The story has an Arkansas angle. Oh, not from anything our legislature has done. The single piece of significant pro-2nd amendment legislation passed by them this session was done by mistake- they did not understand the consequences of the bill they passed. Rather, I want to point out that before any of these states passed something like this, an Arkansas resident named Wayne Fincher made a machine guns and kept it within the state of Arkansas to challenge the law on the same legal basis. Judge Jimm Hendren refused to let him put on a defense, and acted otherwise outrageously in the case. Fincher lived 60 years as a law abiding citizen. He is still rotting in prison because he made the major mistake of thinking that words on paper would protect him from the capricious and self-serving use of power on the part of our elites. So far, Tennessee, Wyoming and Kansas are getting away with it, because states are a lot harder to arrest than individual people.
So Kansas wants this taken to court. I wish Kansas the best in their efforts to advance freedom and limit the power of the federal government. Unfortunately, I don't have a lot of faith that a court case will result in a just verdict. The Founders left an unfortunate gap in the system. There is a fundamental problem with the way disputes between states and the federal government are adjudicated- all cases are decided by federal employees. Even a brief look at the history of the question confirms the obvious- in the long run federal judges will favor the federal view of things regarding disputes between states and the federal government. And why not, their employer is a party to the case?
It is obvious that FEDGOV should not be able to use the "interstate commerce" clause as an end-run on the 2nd amendment, but I am afraid that the federal judges will imagine some fiction by which they rule it can. Such "creative" rulings fly in the face of original intent and the plain meaning of words. For federal judges to concoct such things it helps if they make their rulings while under the influence of a strong hallucinagenic- such as unchecked power.
If states are to be anything other than administrative units of an all-powerful central government, then at some point they are going to have to nullify such laws even when the "unbiased" judges in these cases rule that their employer is correct. The best solution to this problem is the one suggested in "Localism, A Philosophy of Government" (I am a Localist and I own the rights to this work). In the book, one of the many things advised to avoid the unfortunate tendency of power to centralize is that when a state has a dispute with the federal government, the judges hearing the case will be drawn from other states which are not a party to the case rather than federal judges. Federal judges only rule on cases where two states have a controversy among themselves.
Best of luck Kansas, I hope the day comes when we have a legislature and Governor more like yours.
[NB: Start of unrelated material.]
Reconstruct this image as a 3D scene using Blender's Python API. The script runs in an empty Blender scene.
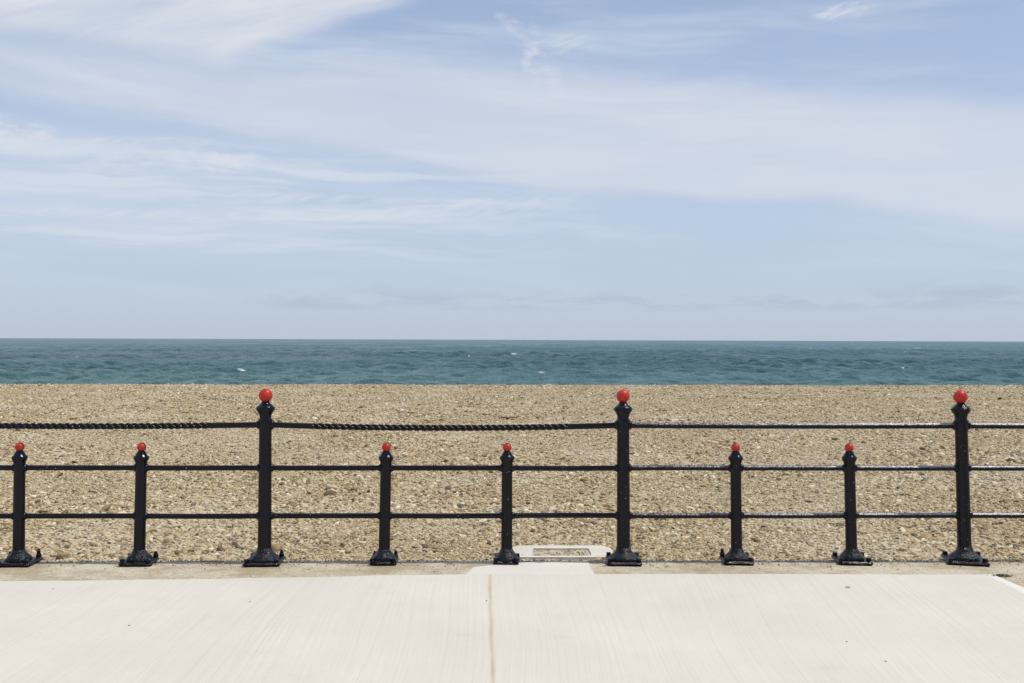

The new Kansas Law specifies that guns and ammunition produced within the state and sold within the state are not subject to the various federal gun laws which have been passed based on Congress's power to "regulate interstate commerce." You see back when Congress pretended to honor their oaths to uphold the constitution, they knew that they could not regulate guns because of the Second Amendment. In an effort to end-run the intent of that amendment, they claimed that they had the power to regulate guns under the "interstate commerce clause". That is to say, Congress has the power under the constitution to regulate commerce between the states. They claimed the Commerce Clause permitted them to pass all of the laws they have made regulating guns.
What Kansas has done is say "as long as the gun is made here, and is only sold here, then there is no interstate commerce to regulate, therefore your laws are not constitutionally valid." They are not the only state to do this. Wyoming has passed a similar law based on similar reasoning. So has Tennessee and the dispute with the feds on that one seems ongoing.
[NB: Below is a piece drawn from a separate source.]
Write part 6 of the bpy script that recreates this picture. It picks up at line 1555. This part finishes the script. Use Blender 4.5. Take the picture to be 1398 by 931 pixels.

The story has an Arkansas angle. Oh, not from anything our legislature has done. The single piece of significant pro-2nd amendment legislation passed by them this session was done by mistake- they did not understand the consequences of the bill they passed. Rather, I want to point out that before any of these states passed something like this, an Arkansas resident named Wayne Fincher made a machine guns and kept it within the state of Arkansas to challenge the law on the same legal basis. Judge Jimm Hendren refused to let him put on a defense, and acted otherwise outrageously in the case. Fincher lived 60 years as a law abiding citizen. He is still rotting in prison because he made the major mistake of thinking that words on paper would protect him from the capricious and self-serving use of power on the part of our elites. So far, Tennessee, Wyoming and Kansas are getting away with it, because states are a lot harder to arrest than individual people.
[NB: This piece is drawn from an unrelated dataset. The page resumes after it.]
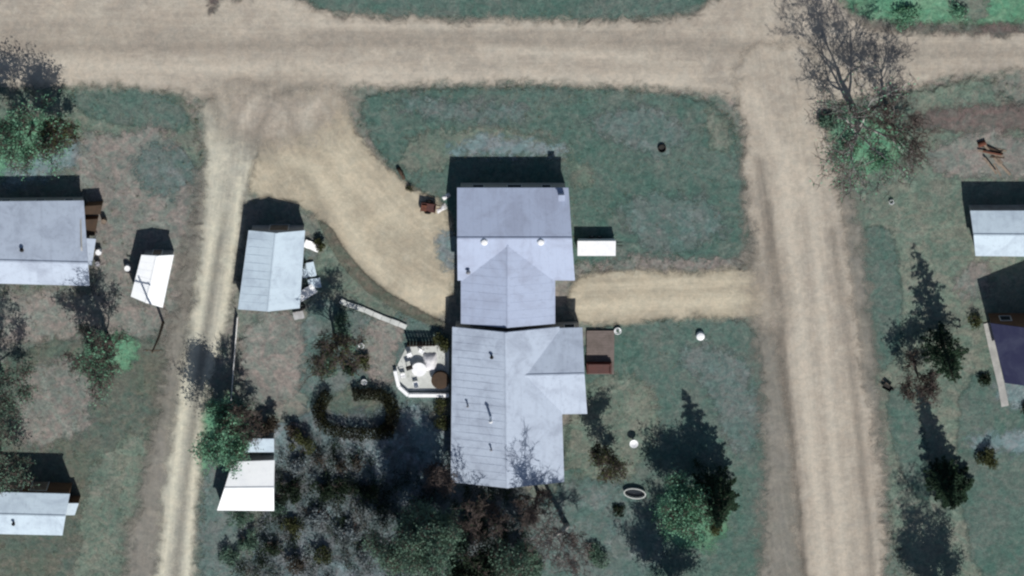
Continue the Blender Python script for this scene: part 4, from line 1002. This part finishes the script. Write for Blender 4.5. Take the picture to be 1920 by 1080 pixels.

So Kansas wants this taken to court. I wish Kansas the best in their efforts to advance freedom and limit the power of the federal government. Unfortunately, I don't have a lot of faith that a court case will result in a just verdict. The Founders left an unfortunate gap in the system. There is a fundamental problem with the way disputes between states and the federal government are adjudicated- all cases are decided by federal employees. Even a brief look at the history of the question confirms the obvious- in the long run federal judges will favor the federal view of things regarding disputes between states and the federal government. And why not, their employer is a party to the case?
It is obvious that FEDGOV should not be able to use the "interstate commerce" clause as an end-run on the 2nd amendment, but I am afraid that the federal judges will imagine some fiction by which they rule it can. Such "creative" rulings fly in the face of original intent and the plain meaning of words. For federal judges to concoct such things it helps if they make their rulings while under the influence of a strong hallucinagenic- such as unchecked power.
If states are to be anything other than administrative units of an all-powerful central government, then at some point they are going to have to nullify such laws even when the "unbiased" judges in these cases rule that their employer is correct. The best solution to this problem is the one suggested in "Localism, A Philosophy of Government" (I am a Localist and I own the rights to this work). In the book, one of the many things advised to avoid the unfortunate tendency of power to centralize is that when a state has a dispute with the federal government, the judges hearing the case will be drawn from other states which are not a party to the case rather than federal judges. Federal judges only rule on cases where two states have a controversy among themselves.
Best of luck Kansas, I hope the day comes when we have a legislature and Governor more like yours.